BALABAN: So they built the tracks from the ground up, simplified the bridge, changed some of the chords and released the version that became famous.

(SOUNDBITE OF THE BANGLES' SONG "MANIC MONDAY")

BALABAN: Hoffs still remembers the first time she sang "Manic Monday" in a studio.

HOFFS: Because, obviously - well, maybe it's not obvious, but I felt a great pressure to do a good job on it. There's always a feeling when you sing a song for the first time where you don't know, as the singer, if the dress is going to fit, the shoe is going to fit, the key is going to fit, the words coming out of your mouth are going to make sense. And I can just tell you that the first time I had that out-of-body experience of standing in a darkened studio alone taking a crack at the vocal, that red-light-fever moment where I see the red light - we're in record - and I thought, oh, yeah. This feels good.

(SOUNDBITE OF SONG, "MANIC MONDAY")

THE BANGLES: (Singing) It's just another manic Monday - wish it was Sunday 'cause that's my fun day, my I-don't-have-to-run day. It's just another manic Monday.
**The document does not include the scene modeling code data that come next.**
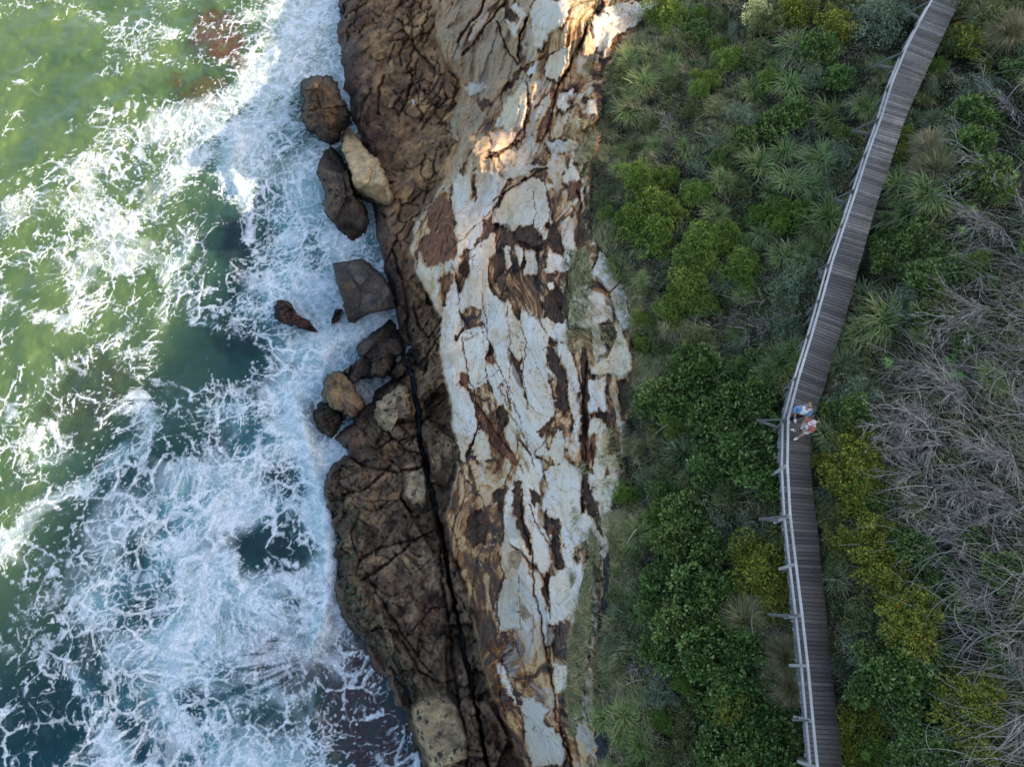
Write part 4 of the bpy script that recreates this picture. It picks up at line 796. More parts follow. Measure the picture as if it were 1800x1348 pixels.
# ------------------------------------------------------------------ plants
GAIN = 1.65
def leafmat(name, cols, tip=None, tipa=.45, rough=.6, spec=.25, var=.25):
    """colour varies leaf by leaf, plant by plant, and toward straw at the tips where the blade has dried"""
    m = NT(name); g = m.n("ShaderNodeNewGeometry").outputs['Random Per Island']
    c = m.ramp(g, *[(i / (len(cols) - 1), k) for i, k in enumerate(cols)])
    oi = m.n("ShaderNodeObjectInfo").outputs['Random']
    c = m.mix(m.math('MULTIPLY', oi, var * 2), c, m.mix(1, c, (.62, .66, .55), 'MULTIPLY'))
    c = m.mix(1, c, (2.15 * GAIN, 1.92 * GAIN, 1.9 * GAIN), "MULTIPLY"); hs = m.n("ShaderNodeHueSaturation"); m.set(hs.inputs['Color'], c); m.set(hs.inputs['Hue'], m.maprange(oi, 0, 1, .485, .515, smooth=False)); m.set(hs.inputs['Value'], m.maprange(m.noise(m.obj(), 2.3, 3), .3, .7, .75, 1.3)); c = hs.outputs[0]
    if tip: c = m.mix(m.math('MULTIPLY', m.maprange(m.attr('t'), tipa, 1.0), m.maprange(g, .2, .9, .2, 1)), c, tip)
    m.col(c); m.rough(rough); m.b.inputs['Specular IOR Level'].default_value = spec
    tr = m.n("ShaderNodeBsdfTranslucent"); m.set(tr.inputs[0], c); mx = m.n("ShaderNodeMixShader"); mx.inputs[0].default_value = .22
    m.t.links.new(m.b.outputs[0], mx.inputs[1]); m.t.links.new(tr.outputs[0], mx.inputs[2]); m.t.links.new(mx.outputs[0], m.out.inputs[0])
    return m.m
def twigmat(name, a, b):
    m = NT(name); g = m.n("ShaderNodeNewGeometry").outputs['Random Per Island']; m.col(m.mix(g, a, b)); m.rough(.9); return m.m
M_STRAP = leafmat("strappy leaves", [(.035, .055, .016), (.060, .095, .026), (.095, .125, .040)], (.24, .20, .12), .55, .5, .35)
M_STRAPD = leafmat("dark strappy leaves", [(.020, .034, .012), (.040, .062, .022), (.075, .095, .040)], (.16, .14, .08), .7, .45, .4)
M_DARK = leafmat("dark glossy leaves", [(.018, .036, .010), (.040, .070, .017), (.100, .140, .042)], None, .5, .42, .5)
M_BRIGHT = leafmat("bright fine leaves", [(.036, .060, .011), (.055, .092, .016), (.105, .140, .030)])
M_YEL = leafmat("yellow green leaves", [(.034, .052, .012), (.075, .092, .016), (.165, .170, .025)], None)
M_OLIVE = leafmat("olive leaves", [(.034, .046, .016), (.055, .072, .026), (.085, .100, .040)])
M_GREYG = leafmat("grey green leaves", [(.040, .058, .036), (.065, .090, .055), (.105, .130, .085)])
M_TAN = leafmat("tan wiry foliage", [(.060, .062, .028), (.095, .095, .045), (.135, .13, .070)])
M_PALE = leafmat("pale flowering leaves", [(.07, .11, .03), (.22, .22, .11), (.45, .42, .28)])
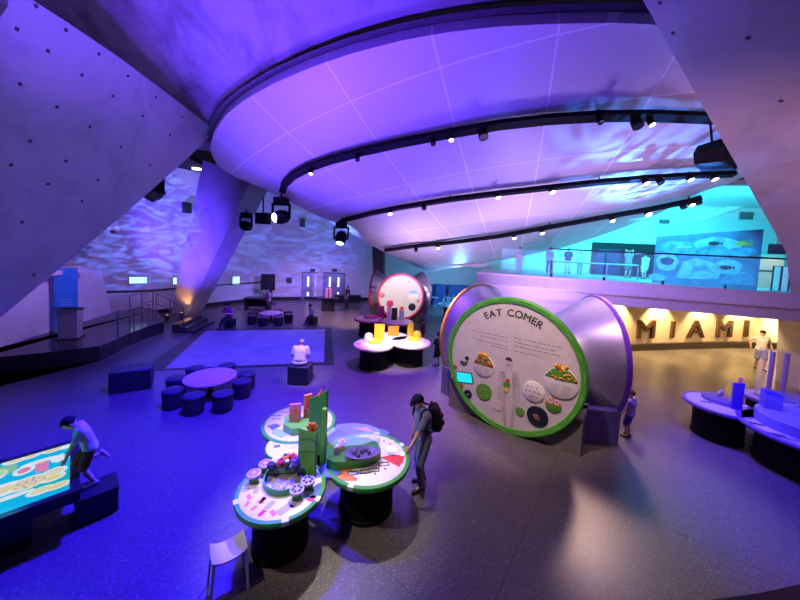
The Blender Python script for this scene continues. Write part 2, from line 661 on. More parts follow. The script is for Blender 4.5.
# smooth the outline once
rr = []
for i in range(len(rim)):
    a, c, d = rim[i - 1], rim[i], rim[(i + 1) % len(rim)]
    rr += [c, (c + d) * 0.5 + ((c - a) - (rim[(i + 2) % len(rim)] - d)) * 0.03]
rim = rr
cen = sum(rim, Vector()) / len(rim)
ux = CN.cross(Vector((0, 1, 0))).normalized() * -1
ux = Vector((0, 1, 0)).cross(CN).normalized()
uy = CN.cross(ux)


def rim_f(p):
    d = p - cen
    x, y = d.dot(ux), d.dot(uy)
    for i in range(len(rim)):
        a, c = rim[i] - cen, rim[(i + 1) % len(rim)] - cen
        ax, ay, cx, cy = a.dot(ux), a.dot(uy), c.dot(ux), c.dot(uy)
        det = ax * cy - ay * cx
        if abs(det) < 1e-9:
            continue
        s = (x * cy - y * cx) / det
        t = (ax * y - ay * x) / det
        if s >= -1e-9 and t >= -1e-9:
            return s + t
    return 1.0


SAG = 0.55


def CANOPY(x, y, drop=0.0):
    off = 0.0
    for _ in range(6):
        p = ONP(x, y, C0 - CN * off, CN)
        f = min(1.0, rim_f(p + CN * off))
        off = SAG * (1 - f * f) + drop
    return p


apex = ONP(510, 305, C0, CN)
Mloc = Matrix((ux, uy, CN)).transposed()
b = MB()
nr = len(rim)
rows = [0.15, 0.3, 0.45, 0.6, 0.75, 0.88, 1.0]
toL = lambda p: Mloc.transposed() @ (p - apex)
vs = [toL(cen - CN * SAG)]
for f in rows:
    vs += [toL(cen + (p - cen) * f - CN * SAG * (1 - f * f)) for p in rim]
vs += [toL(cen + (p - cen) * 1.004 + CN * 0.30) for p in rim]
fs = [[0, 1 + (i + 1) % nr, 1 + i] for i in range(nr)]
for j in range(len(rows)):
    for i in range(nr):
        i2 = (i + 1) % nr
        fs.append([1 + j * nr + i, 1 + j * nr + i2, 1 + (j + 1) * nr + i2, 1 + (j + 1) * nr + i])
b.add(vs, fs)
o = b.build('ceiling', panel_mat(), smooth=50)
o.matrix_world = Matrix.Translation(apex) @ Mloc.to_4x4()
struct(o)
# dark strip painted in for the shaded gap behind its near rim
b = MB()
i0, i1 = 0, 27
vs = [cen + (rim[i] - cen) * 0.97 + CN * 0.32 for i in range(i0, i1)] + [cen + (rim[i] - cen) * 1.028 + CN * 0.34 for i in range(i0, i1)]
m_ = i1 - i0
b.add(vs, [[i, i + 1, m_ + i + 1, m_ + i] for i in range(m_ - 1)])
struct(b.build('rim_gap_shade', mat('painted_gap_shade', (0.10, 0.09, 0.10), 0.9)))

# ---- concrete soffit above the near rim: it follows the canopy's slope and turns level
b = MB()
pts = []
for i in range(-2, 26):
    p = cen + (rim[i] - cen) * 1.012 + CN * 0.62
    pts.append(p)
m_ = len(pts)
outer = [cen + (p - cen) * (1.9 if k < 12 else 1.5) for k, p in enumerate(pts)]
b.add(pts + outer, [[i, i + 1, m_ + i + 1, m_ + i] for i in range(m_ - 1)])
b.add([p + CN * 0.4 for p in pts + outer], [[i, m_ + i, m_ + i + 1, i + 1] for i in range(m_ - 1)])
struct(b.build('ceiling_soffit', CONC2, smooth=60))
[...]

HOFFS: It was just, you know, kind of magical. And any time that we had the opportunity to play music with Prince - I mean, there was a time when he just invited us to go hang out and play music with him for no one but us, just musicians being musicians doing what they enjoy doing, whether there's an audience or not. And that has stuck with me and has resonated in recent years more than I could have ever, ever known. And actually, I get very emotional thinking about it because, you know, I now have a little group of musicians that I get together with almost every week, and that's what we do. And I didn't even think about that till now, that it doesn't matter if we're just doing it for ourselves, you know? We do it because we love playing. And it does take us somewhere beautiful.

(SOUNDBITE OF SONG, "MANIC MONDAY")

THE BANGLES: (Singing) Another manic Monday.

HOFFS: I feel so deeply grateful for the gift of this song. You know, I wish I had a chance, you know, in the decades after to tell him that, to just say, thank you for the song. It's still fun to sing every time.

BALABAN: That was Susanna Hoffs of The Bangles.